The United Nations’ Intergovernmental Panel on Climate Change, or IPCC, concluded in its first major report to focus on water that huge changes already are occurring around the 71% of the planet covered by oceans and 10% covered in ice and snow, known as the cryosphere.

The IPCC said the changes in oceans — damaged from absorbing at least 90% of the excess heat in air from carbon emissions — and in the cryosphere will lead to major ecological problems for the natural world and people around the globe, and wreak havoc on the world economy.

"There is overwhelming evidence that this is resulting in profound consequences for ecosystems and people. The ocean is warmer, more acidic and less productive. Melting glaciers and ice sheets are causing sea level rise, and coastal extreme events are becoming more severe," the IPCC said.

Written by 104 authors from 36 nations, the report found the current pace of global warming will cause almost 1 meter of sea level rise and the collapse of the West Antarctic Ice Sheet by the end of the century.

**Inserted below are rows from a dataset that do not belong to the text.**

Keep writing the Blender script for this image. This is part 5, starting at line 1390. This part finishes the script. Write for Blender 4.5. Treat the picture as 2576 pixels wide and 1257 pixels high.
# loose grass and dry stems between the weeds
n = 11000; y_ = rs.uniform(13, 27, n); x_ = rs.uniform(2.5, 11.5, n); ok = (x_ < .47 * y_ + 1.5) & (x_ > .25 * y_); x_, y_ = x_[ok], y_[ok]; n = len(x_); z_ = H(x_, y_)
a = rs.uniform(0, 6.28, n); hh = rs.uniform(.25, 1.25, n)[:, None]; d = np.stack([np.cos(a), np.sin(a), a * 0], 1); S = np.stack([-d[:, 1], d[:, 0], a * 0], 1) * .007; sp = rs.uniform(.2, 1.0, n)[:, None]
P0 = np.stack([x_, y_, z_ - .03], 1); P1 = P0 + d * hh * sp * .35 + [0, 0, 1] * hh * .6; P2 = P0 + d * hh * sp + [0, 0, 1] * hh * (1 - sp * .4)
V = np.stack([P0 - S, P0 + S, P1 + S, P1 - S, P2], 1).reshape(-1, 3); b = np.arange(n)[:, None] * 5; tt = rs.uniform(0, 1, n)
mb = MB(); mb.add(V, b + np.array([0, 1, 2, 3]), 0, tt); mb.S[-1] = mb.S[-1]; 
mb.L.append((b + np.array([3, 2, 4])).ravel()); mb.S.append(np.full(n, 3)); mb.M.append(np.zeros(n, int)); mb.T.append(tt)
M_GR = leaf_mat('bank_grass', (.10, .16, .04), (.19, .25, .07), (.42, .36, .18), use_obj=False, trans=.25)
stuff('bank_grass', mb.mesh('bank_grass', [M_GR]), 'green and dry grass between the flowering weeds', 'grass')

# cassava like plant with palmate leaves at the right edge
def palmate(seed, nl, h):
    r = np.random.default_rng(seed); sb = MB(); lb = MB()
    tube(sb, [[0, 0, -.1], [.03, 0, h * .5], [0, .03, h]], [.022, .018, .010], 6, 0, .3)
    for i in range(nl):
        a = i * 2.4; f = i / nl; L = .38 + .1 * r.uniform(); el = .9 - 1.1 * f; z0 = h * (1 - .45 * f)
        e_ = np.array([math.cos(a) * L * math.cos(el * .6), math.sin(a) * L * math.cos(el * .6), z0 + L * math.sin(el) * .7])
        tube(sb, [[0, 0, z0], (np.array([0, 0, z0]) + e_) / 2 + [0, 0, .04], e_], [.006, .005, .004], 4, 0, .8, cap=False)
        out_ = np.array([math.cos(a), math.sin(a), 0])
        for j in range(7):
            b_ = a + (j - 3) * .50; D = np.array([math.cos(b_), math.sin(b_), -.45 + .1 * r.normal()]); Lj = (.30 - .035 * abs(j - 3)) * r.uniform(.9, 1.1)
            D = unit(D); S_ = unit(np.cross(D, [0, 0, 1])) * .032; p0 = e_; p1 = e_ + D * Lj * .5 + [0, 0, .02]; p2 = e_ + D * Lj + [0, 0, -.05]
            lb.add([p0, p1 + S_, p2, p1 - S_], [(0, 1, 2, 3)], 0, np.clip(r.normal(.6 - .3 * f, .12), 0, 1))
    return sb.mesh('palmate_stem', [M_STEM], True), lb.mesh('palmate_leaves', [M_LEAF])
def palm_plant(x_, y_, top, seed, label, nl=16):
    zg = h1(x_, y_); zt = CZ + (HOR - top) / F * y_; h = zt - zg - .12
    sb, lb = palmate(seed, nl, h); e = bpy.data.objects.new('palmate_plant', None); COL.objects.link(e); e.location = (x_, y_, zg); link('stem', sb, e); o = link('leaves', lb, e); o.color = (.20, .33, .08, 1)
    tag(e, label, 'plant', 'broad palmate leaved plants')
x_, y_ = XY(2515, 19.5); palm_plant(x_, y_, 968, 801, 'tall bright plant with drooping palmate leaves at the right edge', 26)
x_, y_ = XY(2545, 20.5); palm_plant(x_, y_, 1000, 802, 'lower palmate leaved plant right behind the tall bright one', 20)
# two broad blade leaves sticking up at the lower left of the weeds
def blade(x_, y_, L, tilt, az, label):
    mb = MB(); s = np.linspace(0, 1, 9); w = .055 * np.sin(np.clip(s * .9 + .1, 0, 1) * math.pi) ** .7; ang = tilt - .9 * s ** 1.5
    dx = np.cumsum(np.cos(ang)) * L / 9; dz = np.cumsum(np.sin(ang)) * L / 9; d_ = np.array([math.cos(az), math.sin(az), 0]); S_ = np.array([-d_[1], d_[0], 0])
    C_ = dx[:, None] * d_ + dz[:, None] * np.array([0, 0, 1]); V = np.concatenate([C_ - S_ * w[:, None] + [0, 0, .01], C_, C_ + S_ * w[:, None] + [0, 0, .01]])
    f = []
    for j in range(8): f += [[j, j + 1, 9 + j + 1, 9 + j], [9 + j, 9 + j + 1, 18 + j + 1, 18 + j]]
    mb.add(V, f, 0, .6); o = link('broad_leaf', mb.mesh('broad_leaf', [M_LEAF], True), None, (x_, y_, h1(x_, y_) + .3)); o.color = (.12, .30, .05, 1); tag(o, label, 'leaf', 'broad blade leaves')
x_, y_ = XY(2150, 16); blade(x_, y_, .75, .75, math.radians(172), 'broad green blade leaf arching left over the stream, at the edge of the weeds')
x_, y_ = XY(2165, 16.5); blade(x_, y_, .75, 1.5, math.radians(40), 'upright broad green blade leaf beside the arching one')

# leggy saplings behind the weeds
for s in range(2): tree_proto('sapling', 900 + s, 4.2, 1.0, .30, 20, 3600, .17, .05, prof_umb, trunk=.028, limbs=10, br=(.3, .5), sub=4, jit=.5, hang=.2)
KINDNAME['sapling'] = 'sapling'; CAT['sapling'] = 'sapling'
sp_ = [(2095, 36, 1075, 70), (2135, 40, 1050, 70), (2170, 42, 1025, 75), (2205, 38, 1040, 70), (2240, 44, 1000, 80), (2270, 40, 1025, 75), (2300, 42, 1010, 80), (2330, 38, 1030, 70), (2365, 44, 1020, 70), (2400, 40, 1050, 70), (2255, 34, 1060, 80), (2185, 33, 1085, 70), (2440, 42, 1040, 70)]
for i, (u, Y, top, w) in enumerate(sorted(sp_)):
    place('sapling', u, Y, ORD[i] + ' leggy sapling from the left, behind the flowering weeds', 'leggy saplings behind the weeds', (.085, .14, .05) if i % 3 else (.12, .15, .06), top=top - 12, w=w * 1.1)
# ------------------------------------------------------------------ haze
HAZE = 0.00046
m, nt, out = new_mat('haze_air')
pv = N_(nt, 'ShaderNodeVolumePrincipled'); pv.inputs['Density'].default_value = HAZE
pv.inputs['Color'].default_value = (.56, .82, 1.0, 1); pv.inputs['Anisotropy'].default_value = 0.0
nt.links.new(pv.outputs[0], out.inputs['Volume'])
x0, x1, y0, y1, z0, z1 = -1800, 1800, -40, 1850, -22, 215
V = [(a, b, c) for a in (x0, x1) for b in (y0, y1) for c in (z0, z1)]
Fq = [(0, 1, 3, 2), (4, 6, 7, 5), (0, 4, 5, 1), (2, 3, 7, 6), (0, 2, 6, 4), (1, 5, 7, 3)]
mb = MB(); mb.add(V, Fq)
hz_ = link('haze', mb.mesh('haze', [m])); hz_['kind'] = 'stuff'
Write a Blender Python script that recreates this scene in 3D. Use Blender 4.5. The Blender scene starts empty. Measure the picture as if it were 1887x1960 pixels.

Fish populations will thin, it said, ocean currents will weaken and hurricanes will strengthen.

The report was unanimously approved by 195 IPCC member nations at a meeting in Monaco this week. Its projections cover a range of scenarios for emissions of carbon dioxide, methane and other heat-trapping greenhouse gases.

Average global temperatures have already reached 1 degree Celsius above pre-industrial levels, which is halfway to the upper 2 degree C. limit that nations agreed to as part of the 2015 Paris Agreement on climate change, and two-thirds of the way to nations' preferred 1.5 degrees C. limit under the accord.

Scientists agreed the world is closest to the worst-case scenario of doing little to nothing to prevent global warming. Alarmingly, the IPCC said for the first time that "some island nations are likely to become uninhabitable due to climate-related ocean and cryosphere change," but levels of habitability remain extremely difficult to assess.

Impacts are 'sweeping and severe'

A total of 670 million people in high mountain regions and 680 million people in low-lying coastal zones depend directly on these heat-impacted areas, according to the IPCC. Four million people live permanently in the Arctic region, and small island developing nations are home to 65 million people.

“The open sea, the Arctic, the Antarctic and the high mountains may seem far away to many people,” said Hoesung Lee, a South Korean climate change economist who chairs the IPCC. “But we depend on them and are influenced by them directly and indirectly in many ways — for weather and climate, for food and water, for energy, trade, transport, recreation and tourism, for health and wellbeing, for culture and identity.”

“If we reduce emissions sharply, consequences for people and their livelihoods will still be challenging, but potentially more manageable for those who are most vulnerable,” Lee said. “We increase our ability to build resilience and there will be more benefits for sustainable development.”

Sea level rise is occurring at 3.66 millimeters a year, which is two and a half times faster than the rate from 1900 to 1990, the report found. Oceans lost 1-3% of the oxygen in their upper levels since 1970, and will lose more as the warming continues.

The ice melting from Antarctica, Greenland and mountain glaciers worldwide accelerated between 2006 and 2015 to some 653 billion metric tons of ice a year. Meantime, Arctic snow cover in June shrank by more than half since 1967, a loss of 2.5 million square kilometers.

“The world’s oceans and cryosphere have been taking the heat for climate change for decades. The consequences for nature and humanity are sweeping and severe,” said Ko Barrett, an IPCC vice chair and deputy assistant administrator for the U.S. National Oceanic and Atmospheric Administration.

“The rapid changes to the ocean and the frozen parts of our planet are forcing people from coastal cities to remote Arctic communities to fundamentally alter their ways of life,” she said in a statement.